“Desfinancialização” é um palavrão horrível, não
terá creio eu equivalente próximo na língua portuguesa, mas vem a preceito
nestas semanas “horribilis” para o sistema financeiro português, à medida que
se vai percebendo quão enraizado está o já aqui profusamente mencionado “crony capitalism”
à portuguesa, neste caso à moda dos Espírito Santo.
Mas que a palavra vem a preceito isso não há dúvida.
Primeiro, porque continuar a permitir que o
financiamento da economia portuguesa real e com potencial de exportação seja
continuamente condicionado pelas contínuas e reiteradas instabilidades que o
sistema financeiro cria levar-nos-á à exaustão, seja na perda de controlo
nacional sobre o universo das grandes empresas, seja pelo atrofiamento do crédito
ao que praticamente nos resta, o sistema de PME com performance simultânea de
inovação e internacionalização.
Segundo, porque é o tema central da Conferência “Mission-Oriented
Finance” que está a ser realizada em Londres (22 a 24 de julho de
2014), sob a orientação de uma das mais estimulantes economistas nos tempos
mais recentes, Mariana Mazzucato, autora de também um dos mais estimulantes
livros que devorei nos últimos tempos, The Entrepreneurial State.
Acolhida como “guest writer” pelo Alphaville do Financial Times, a economista do
SPRU – Sussex parte do gráfico que abre este post e mostra como é necessário desconstruir a tendência para o
sistema financeiro se alimentar a si próprio, marcando em alternativa uma linha
de financiamento a longo prazo, capaz de alimentar o único processo que tem
conduzido o capitalismo a uma dinãmica de longo prazo, constituído pelo binómio
inovação-crescimento e o único também capaz de minimizar os riscos da estagnação
secular que tem sido objeto da minha reflexão neste blogue.

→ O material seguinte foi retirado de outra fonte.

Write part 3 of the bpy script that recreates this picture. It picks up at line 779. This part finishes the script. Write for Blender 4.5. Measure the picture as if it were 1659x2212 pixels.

Em parceria com Carlota Pérez, mulher de Chris
Freeman, e uma das economistas da inovação vivas mais proeminentes, Mazzucato é
autora de um importante e recente trabalho, “Innovation as Growth Policy: the challenge for Europe”, de leitura crucial para todos os que ambicionarem uma
política de aplicação do próximo período de programação de Fundos Estruturais e
de Investimento em Portugal que nos potencie o crescimento económico tão
desejado.
Mazzucato é também, juntamente, com William
Lazonick, autora de um importante artigo que analisa a questão fundamental de
um processo de inovação e dos dilemas do seu financiamento: quem assume riscos,
quem colhe os benefícios (The risk-reward nexus in the innovation-inequality relationship: who takes the risks? Who gets the rewards?).
Esta questão adquire uma relevância adicional em
contexto de estagnação secular potencial e sobretudo depois de investigação
recente mostrar que o registo de patentes tende a reduzir a dinâmica de geração
de novo conhecimento nas áreas patenteadas.
O nosso encolher de ombros proclamando que não
somos uma economia de fronteira tecnológica e que a nossa realidade é outra tem
de ser rapidamente ultrapassado. Com os “donos disto tudo” mais interessados na
captação de rendas do que propriamente apostar forte numa frente de inovação
que estimule as PME nacionais a uma réplica de onda de inovação, terá de ser o
nosso universo de PME inovadoras e internacionalizadas a fazê-lo e por isso o
financiamento da inovação adquire um relevo central.
Com o Banco de Fomento no segredo dos deuses, sem
se vislumbrar pensamento sobre a matéria, este tema deve estar na agenda política
(atenção à equipa de António Costa).